Thursday, March 04, 2004
Dear Mr. President
Dear President Bush,As a citizen, I am extremely concerned about what I perceive to be a lack of leadership and conviction on your part in dealing with the growing threat to the institution of marriage in the United States. It is incumbent on you, as our avatar of morality and freedom, essential principles upon which this republic was founded, to take swift and decisive action in this matter.
But as renegade mayors and county officials, bureaucrats and minor functionaries in cities such as San Francisco; Portland, Oregon; and some little backwater burg in New York state take it upon themselves to radically redefine marriage, you're just not doing as much as you could to address the crisis.
What have you done, Mr. President? You made a speech and said you would support an amendment to the Constitution, definitively describing marriage as a bond between a man and a woman. That's it.
Hey, it's the right idea, as far as it goes, but think about it. Do you have any idea how long it'll take to pass a Constitutional amendment? A long time! First you have to get big chunks of the Senate and House of Representatives to vote for it. That could take weeks. And then you've got to get a bunch of the states -- thirty-some, I think, but you've got a staff to look that up for you -- to approve it too. It could be well into September or October before that's all wrapped up.
But meanwhile, those little self-righteous peckerwoods like Gavin Newsom and Diane Linn are breaking the law right now, flouting the Defense of Marriage Act and holy scripture, permitting hundreds of gay and Lesbian couples to marry. And they're going to keep doing it! All the while, you dither and prattle on about a Constitutional amendment to stop them.
Months, Mr. President! You're looking at months before you can ram through an amendment and meanwhile, the institution of marriage is going to take one whale of a beating as more and more deviants get hitched. Divorce rates are already skyrocketing. Just a few hundred more queer marriages and who knows what sort of chaos could follow?! You've got to do something now.
You've got to send federal troops to California, Oregon, New York and anywhere else this insanity is going on and put a stop to it.
I'm serious. Marriage is in danger. The law is not being upheld. You must act with force and dispatch. And you can do it, too, if you just grow a pair and pick up the phone.
President Kennedy did it in 1963. He federalized the National Guard in Alabama to make damn sure the University there would let black folks attend classes. They weren't going to do it, you know, in clear violation of an order to desegregate. What they were doing was patently illegal and Kennedy sent those troops to uphold the law.
OK, sorry, that's probably a bad example. I know a bit about electoral politics and I'm nothing if not pragmatic. I guess you really can't be seen to be following the example of a beloved liberal icon like Kennedy, even in the cause of ensuring justice and the rule of law. And I know you aren't fond of working with the National Guard.
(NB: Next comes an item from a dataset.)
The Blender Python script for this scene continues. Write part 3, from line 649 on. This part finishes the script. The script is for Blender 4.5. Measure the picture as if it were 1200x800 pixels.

Look at President Eisenhower, then. He dispatched 1,000 troops from the 101st Airborne to Little Rock, Arkansas in 1957 to enforce desegregation at Central High School there, and he was a Republican. Heck, that's probably where President Kennedy got the idea in the first place.
So the idea of using the military to enforce the law, particularly in times of national strife, is a solid one. It's a historically proven one. It's even a Republican one. You have to do this, Mr. President. My faith in your leadership, my pride in my country and, most urgently, my decision about whether I can support you in the coming election, depend on it.
If I don't see tanks rolling up Market Street and bayonet-bearing boys in uniform breaking up gay marriages by, oh let's say Friday, I may be forced to conclude that you're not serious about defending what you've called a sacred institution. I may even infer that you're merely using the confusion and hysteria surrounding this issue to gain political ground.
That would disappoint me deeply, Mr. President. You took an oath to support and defend the Constitution and the uphold the laws of this great nation. If those laws are just, as you believe, and if marriage as we know it teeters on the brink of oblivion, as you say, you must act. If you're going to have a culture war, make it a war.
Send in the Marines. I can't wait to see the pictures.